Bishop Gerald R. Barnes is celebrating his 25th year of leadership in the Diocese of San Bernardino, which includes Riverside and San Bernardino counties. No current Roman Catholic bishop in the United States has led a diocese longer than Barnes, diocese officials said.


Throughout the years, Barnes has pushed the church to embrace immigration reform. The way he sees it, the church has been a champion of immigrants since the very beginning. It has been there for the Italians, the Irish, Japanese, and Chinese.

The question of how to comfort immigrants has been a constant issue, including now, as many fear deportation under Donald Trump’s presidency.

“It’s not new, but it’s the time that we’re living … It breaks my heart. “What breaks my heart is that some of us, some people seem to have no compassion for what the other is going through,” he said.

Barnes worries that some people may not care when families are deported and separated. The Inland area is home to about 250,000 undocumented immigrants, yet the diocese has not decided whether it should official declare itself a sanctuary institution.

For now, Barnes said the diocese is hosting forums to teach immigrants about their constitutional rights. Through what he called a ministry of accompaniment, church members are comforting immigrants and praying with them. Also, the diocese hosts other forums to address, through church teaching, the humanity of the issue.


To Barnes, engaging in dialogue, especially with those who may have differing views, is one of the pope’s most urgent calls. It’s a way to navigate through the complexities of family life, he said.

For example, although the church condemns birth control as sinful, Barnes recognizes that some people due to certain issues, like the health of a woman, may choose to use contraception.

“As a church, we don’t condemn that person,” he said. “We continue our teaching. We hold that person welcome, although we may not fully understand why that person is doing that.”

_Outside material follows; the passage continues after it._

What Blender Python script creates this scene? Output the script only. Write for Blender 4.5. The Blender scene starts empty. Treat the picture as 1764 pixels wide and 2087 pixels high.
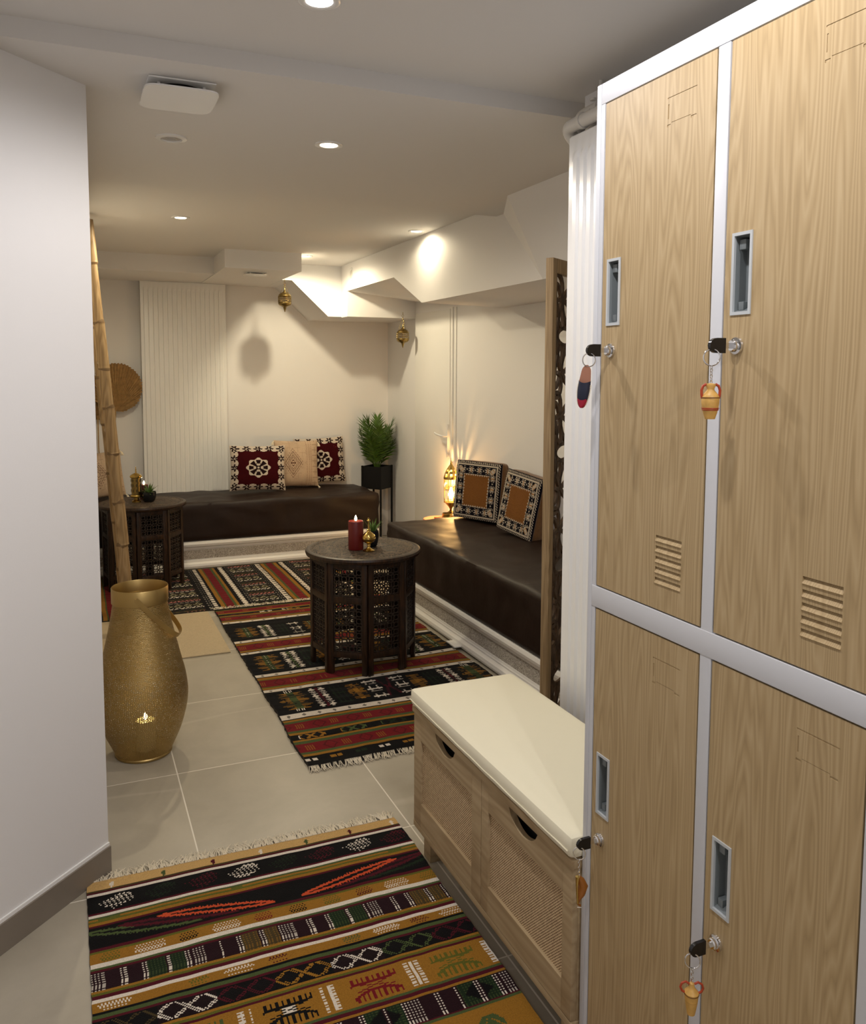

Barnes has long supported the gay community through the ministries of diocese. Although, he has rejected same-sex marriage.

He noted a commission that aims to support church members who are lesbian, gay, bisexual or transgender (LGBT). The commission has been around for nearly two decades, he said, and it provides support for family members and for LGBT people.

The committee is to “help us understand how to be more inclusive, how to reach out,” he said. “It isn’t meant for carrying any kind of agenda. Other than, we are family. We are one.”


The Diocese of San Bernardino has earned a nationwide reputation for being especially welcoming of diversity.

When he took leadership here, Barnes noticed there weren’t many Asians making decisions.

“So I began to approach different people to be on there,” Barnes said. “So that we could hear their point of view (and) so that others could recognize that these other groups of people are also part of our church.”

And he referenced the Mass held earlier this month to celebrate his 25th year as proof.

The Mass was to reflect the multicultural profile of the Catholic church in the Inland area, which included liturgical dancing and scriptural readings in different languages.

“Someone from the outside would say it was a multicultural celebration … It wasn’t. It was a church celebration,” he said.